3. Night of the Living Dead, starring Judith O'Dea and Duane Jones (1968). A group of strangers barricade themselves in a house for protection against a ravenous zombie hoard. This is the film that changed zombies for. Here, the voodoo rituals were left behind and the modern, flesh hungry zombie was born. I remain astonished by the number of movie fans who haven't seen this genre-transforming picture, especially given how accessible its been for the past decade.

4. Dead Alive, starring Timothy Balme and Diana Penalver (1993): A nebbish man in search of romance becomes ground zero for the goriest, most insane zombie outbreak in cinematic history. One of the funniest zombie comedies to ever be made, this is not a movie for viewers with weak stomachs.

5 - 9. The Resident Evil Series, starring Milla Jovovich (2002 - Present): A bio plague unleashed by an evil mega-corp has turned most of the world's living creatures into murderous zombies. While this series has its ups and downs, you won't find more concentrated doses and zombie ass-kicking anywhere else.
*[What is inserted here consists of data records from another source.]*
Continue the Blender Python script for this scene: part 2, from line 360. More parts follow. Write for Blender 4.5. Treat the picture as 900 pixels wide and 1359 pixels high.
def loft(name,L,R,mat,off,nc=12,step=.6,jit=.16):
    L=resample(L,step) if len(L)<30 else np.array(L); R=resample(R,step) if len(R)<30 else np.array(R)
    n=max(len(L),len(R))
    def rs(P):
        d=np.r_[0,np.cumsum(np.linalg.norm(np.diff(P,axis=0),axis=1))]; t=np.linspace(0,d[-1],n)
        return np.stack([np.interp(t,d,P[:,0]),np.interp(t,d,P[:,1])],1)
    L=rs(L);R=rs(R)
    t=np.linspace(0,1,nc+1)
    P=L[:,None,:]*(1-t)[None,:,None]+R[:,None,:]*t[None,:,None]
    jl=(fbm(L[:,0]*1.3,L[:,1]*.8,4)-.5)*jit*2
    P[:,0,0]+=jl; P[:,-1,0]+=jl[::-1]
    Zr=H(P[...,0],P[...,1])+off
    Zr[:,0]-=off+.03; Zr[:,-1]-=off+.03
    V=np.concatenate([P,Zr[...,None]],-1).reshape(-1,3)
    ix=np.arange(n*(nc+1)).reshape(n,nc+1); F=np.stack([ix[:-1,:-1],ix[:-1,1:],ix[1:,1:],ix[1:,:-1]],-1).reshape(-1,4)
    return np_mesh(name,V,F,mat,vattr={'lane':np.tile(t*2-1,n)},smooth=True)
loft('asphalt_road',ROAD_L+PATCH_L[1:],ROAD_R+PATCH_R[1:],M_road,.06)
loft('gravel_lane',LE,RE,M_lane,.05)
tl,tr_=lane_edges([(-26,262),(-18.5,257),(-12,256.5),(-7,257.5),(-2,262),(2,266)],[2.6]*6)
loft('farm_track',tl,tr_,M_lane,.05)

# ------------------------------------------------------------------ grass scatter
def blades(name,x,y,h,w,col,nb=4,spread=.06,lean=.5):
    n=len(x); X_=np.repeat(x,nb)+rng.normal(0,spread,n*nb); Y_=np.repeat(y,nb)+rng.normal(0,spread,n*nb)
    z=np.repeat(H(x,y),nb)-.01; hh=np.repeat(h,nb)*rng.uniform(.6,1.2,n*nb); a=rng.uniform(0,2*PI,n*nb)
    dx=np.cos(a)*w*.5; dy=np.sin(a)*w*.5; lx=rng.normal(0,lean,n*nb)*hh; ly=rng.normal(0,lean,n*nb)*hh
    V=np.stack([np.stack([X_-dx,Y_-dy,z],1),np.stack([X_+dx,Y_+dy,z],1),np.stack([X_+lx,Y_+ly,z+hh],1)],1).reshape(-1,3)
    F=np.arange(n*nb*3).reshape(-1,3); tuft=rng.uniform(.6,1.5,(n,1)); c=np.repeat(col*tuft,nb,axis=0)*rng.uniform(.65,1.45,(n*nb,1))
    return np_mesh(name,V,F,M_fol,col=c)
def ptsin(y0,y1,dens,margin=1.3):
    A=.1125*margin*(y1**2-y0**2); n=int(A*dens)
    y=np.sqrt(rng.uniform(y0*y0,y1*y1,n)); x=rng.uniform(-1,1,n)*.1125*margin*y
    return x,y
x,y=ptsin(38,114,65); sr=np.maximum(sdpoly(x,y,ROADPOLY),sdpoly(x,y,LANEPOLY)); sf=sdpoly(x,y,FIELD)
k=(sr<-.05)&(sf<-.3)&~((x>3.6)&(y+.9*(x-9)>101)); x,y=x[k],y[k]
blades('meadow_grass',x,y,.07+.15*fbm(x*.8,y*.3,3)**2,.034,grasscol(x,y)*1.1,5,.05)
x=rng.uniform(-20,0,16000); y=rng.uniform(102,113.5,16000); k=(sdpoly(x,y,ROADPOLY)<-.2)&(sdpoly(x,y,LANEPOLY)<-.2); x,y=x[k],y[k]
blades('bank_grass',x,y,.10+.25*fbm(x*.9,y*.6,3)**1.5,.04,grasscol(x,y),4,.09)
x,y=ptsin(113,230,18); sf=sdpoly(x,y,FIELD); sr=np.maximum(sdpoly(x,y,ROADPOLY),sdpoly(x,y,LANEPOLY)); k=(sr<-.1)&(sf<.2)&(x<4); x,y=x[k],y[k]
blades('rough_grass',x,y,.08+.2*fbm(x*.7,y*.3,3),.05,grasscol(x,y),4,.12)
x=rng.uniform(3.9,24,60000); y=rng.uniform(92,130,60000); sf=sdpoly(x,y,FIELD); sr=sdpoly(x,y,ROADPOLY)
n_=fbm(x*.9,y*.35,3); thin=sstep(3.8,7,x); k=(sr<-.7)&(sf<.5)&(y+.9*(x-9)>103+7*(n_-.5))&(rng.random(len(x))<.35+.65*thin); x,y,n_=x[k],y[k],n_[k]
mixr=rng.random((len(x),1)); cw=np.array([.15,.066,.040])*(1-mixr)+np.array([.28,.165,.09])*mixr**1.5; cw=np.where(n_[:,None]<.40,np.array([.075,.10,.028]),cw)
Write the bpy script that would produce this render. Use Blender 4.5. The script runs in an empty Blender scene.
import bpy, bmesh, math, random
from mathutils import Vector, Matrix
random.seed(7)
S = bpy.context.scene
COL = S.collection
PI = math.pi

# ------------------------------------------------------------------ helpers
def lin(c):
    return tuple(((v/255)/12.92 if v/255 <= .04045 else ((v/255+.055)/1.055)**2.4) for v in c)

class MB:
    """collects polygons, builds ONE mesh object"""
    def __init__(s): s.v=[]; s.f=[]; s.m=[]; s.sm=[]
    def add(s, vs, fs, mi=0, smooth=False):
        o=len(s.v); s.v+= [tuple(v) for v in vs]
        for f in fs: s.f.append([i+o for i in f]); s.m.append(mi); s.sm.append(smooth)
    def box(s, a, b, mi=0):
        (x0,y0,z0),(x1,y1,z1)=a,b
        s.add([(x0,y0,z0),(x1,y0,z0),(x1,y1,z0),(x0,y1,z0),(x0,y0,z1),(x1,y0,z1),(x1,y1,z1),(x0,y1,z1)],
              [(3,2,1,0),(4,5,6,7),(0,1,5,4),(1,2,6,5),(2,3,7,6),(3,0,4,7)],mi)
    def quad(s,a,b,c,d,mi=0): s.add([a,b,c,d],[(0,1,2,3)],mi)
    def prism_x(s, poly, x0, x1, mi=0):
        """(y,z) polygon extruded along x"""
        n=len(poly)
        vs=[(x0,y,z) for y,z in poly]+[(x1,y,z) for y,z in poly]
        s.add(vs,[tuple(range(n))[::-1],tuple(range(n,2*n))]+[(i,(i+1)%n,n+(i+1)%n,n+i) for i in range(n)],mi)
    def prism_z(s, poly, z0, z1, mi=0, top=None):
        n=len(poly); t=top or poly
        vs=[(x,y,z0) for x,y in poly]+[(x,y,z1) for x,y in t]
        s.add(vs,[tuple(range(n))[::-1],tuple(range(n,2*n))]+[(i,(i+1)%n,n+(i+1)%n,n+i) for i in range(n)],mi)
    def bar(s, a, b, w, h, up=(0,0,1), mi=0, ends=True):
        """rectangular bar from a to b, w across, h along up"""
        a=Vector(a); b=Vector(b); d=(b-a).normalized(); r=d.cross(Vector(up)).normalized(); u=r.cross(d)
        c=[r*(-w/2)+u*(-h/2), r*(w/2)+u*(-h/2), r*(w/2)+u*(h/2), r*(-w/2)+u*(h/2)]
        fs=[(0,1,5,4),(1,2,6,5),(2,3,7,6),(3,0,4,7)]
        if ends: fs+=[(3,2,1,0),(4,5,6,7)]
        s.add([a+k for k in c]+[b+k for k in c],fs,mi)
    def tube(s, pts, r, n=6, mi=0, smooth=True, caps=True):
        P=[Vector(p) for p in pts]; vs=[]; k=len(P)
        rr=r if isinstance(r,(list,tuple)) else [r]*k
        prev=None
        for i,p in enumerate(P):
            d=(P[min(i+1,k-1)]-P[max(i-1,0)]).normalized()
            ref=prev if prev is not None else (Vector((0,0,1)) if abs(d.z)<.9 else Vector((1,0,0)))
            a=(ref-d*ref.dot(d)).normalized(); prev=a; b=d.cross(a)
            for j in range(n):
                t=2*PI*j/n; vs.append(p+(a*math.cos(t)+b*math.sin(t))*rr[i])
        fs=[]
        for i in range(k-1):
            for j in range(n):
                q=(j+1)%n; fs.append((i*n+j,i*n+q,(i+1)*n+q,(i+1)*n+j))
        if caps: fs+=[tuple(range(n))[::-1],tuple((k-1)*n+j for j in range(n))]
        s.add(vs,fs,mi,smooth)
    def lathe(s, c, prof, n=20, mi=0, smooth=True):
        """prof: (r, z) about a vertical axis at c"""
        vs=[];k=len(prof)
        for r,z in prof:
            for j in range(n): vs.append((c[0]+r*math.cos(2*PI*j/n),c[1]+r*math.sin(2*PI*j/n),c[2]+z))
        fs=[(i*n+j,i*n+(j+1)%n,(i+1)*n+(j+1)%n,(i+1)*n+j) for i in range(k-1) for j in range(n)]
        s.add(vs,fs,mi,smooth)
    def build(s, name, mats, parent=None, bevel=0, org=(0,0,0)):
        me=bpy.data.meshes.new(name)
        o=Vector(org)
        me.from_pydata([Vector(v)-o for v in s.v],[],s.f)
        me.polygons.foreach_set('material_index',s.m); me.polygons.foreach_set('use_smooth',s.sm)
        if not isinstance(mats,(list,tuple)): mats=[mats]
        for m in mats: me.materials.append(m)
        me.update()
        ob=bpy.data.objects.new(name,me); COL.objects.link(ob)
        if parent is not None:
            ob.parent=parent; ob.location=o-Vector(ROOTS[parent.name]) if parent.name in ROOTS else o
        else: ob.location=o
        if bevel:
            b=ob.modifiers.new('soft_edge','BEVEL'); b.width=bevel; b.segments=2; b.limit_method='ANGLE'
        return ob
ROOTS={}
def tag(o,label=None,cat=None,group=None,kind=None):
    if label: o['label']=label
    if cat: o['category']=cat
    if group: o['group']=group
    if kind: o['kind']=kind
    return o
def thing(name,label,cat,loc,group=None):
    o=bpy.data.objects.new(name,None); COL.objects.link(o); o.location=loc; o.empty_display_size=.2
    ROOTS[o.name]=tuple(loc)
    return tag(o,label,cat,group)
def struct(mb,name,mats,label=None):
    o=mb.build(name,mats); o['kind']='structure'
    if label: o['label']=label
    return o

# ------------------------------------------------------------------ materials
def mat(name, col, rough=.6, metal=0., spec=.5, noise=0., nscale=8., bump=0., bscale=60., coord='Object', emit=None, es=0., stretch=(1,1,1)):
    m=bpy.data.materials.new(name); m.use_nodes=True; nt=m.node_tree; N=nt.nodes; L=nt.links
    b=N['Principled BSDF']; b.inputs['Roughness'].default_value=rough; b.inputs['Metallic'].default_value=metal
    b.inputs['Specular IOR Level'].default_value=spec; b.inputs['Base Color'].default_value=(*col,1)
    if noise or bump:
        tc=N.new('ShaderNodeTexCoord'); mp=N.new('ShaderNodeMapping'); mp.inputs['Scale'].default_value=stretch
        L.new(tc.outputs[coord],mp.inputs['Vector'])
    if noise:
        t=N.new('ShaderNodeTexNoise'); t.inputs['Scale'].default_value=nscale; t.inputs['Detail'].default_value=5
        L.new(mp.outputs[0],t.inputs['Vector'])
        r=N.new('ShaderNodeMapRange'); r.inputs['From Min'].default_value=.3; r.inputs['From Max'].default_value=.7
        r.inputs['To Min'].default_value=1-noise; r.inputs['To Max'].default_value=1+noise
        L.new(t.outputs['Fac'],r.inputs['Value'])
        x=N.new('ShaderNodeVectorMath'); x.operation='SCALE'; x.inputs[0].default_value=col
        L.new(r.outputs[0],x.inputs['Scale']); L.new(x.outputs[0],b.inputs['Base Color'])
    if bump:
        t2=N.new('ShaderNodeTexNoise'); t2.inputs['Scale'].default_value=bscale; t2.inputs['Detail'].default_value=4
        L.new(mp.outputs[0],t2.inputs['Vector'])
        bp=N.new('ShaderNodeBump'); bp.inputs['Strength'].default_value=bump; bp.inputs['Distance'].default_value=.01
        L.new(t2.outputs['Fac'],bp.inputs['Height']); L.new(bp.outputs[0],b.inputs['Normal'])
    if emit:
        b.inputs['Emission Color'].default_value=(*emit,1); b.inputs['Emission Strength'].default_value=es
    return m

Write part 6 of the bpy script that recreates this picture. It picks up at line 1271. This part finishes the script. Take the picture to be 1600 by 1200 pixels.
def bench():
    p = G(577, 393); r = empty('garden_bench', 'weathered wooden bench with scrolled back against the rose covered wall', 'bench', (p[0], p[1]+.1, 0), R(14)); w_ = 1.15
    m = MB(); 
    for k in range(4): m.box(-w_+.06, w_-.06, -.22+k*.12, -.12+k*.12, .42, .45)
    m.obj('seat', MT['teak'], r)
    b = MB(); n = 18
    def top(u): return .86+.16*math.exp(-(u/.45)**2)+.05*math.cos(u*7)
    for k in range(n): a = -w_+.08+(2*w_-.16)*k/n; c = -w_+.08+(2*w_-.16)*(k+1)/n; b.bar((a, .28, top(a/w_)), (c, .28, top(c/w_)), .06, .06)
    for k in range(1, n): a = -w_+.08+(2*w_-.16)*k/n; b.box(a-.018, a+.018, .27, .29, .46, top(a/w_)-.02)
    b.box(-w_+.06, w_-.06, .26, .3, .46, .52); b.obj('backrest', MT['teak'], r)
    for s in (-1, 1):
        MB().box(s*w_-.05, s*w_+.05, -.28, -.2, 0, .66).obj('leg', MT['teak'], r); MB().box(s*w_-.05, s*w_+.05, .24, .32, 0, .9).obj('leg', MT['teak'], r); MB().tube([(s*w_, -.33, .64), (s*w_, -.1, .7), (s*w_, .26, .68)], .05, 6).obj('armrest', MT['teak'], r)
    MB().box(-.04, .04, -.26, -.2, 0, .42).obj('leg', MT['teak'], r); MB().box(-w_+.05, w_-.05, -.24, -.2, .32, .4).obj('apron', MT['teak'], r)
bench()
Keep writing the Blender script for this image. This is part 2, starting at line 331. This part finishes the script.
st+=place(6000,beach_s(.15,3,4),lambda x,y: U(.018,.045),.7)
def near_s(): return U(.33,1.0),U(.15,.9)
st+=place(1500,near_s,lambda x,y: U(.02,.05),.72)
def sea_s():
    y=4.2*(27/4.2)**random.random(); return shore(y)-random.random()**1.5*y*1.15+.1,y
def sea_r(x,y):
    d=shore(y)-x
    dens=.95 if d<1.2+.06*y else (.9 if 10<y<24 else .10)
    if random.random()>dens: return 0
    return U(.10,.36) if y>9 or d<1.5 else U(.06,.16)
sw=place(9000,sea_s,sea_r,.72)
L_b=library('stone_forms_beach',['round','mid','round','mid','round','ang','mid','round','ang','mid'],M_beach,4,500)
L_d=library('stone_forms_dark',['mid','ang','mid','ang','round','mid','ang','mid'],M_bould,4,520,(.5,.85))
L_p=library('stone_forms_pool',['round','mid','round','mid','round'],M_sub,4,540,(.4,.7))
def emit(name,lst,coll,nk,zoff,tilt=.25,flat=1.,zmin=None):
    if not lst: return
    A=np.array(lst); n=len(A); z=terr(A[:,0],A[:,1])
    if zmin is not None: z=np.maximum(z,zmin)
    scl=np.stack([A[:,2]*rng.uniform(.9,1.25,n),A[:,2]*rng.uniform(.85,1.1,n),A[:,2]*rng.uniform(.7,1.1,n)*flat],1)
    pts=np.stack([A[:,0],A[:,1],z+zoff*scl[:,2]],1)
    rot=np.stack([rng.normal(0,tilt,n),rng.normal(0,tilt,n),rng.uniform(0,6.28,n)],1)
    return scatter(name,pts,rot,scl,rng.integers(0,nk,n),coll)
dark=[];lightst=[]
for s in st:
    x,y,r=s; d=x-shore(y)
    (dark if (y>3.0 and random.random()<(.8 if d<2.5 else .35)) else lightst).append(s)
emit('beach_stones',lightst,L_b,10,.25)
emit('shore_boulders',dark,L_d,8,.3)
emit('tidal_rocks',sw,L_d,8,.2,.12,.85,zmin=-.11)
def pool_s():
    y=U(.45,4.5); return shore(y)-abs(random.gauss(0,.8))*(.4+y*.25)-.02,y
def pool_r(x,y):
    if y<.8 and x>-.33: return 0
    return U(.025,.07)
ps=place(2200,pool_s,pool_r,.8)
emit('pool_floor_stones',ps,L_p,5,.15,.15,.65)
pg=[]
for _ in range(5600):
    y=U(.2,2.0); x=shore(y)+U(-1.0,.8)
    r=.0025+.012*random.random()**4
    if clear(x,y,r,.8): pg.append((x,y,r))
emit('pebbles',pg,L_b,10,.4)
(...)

10. Zombies Anonymous, starring Gina Ramsden (2008): The dead are rising, but they are not mindless killing machines. Instead, they are normal people who are unchanged, except their minds are now trapped in steadily decaying bodies. Follow the progress of a domestic abuse victim as she becomes an unlikely leader in a zombie civil rights movement.

(Oh... and if you want to READ about zombies, I recommend the following graphic novels: "The Essential Tales of the Zombie" and "Zombies Calling".


  1. Interesting. The first two on the list--the ones that predate "Night of the Living Dead"--are the only zombie movies I own. (I haven't watched "I Walked With A Zombie" yet, but it's on the stack.) But I've seen the case made that NotLD marks a radical division not only in the zombie subgenre, but the entire horror/monster movie genre as a whole.

  2. Great choices! I have seen them all except the last Resident Evil film. I will be remedying that in the very near future. And I will most definitely check out the two recommended reads.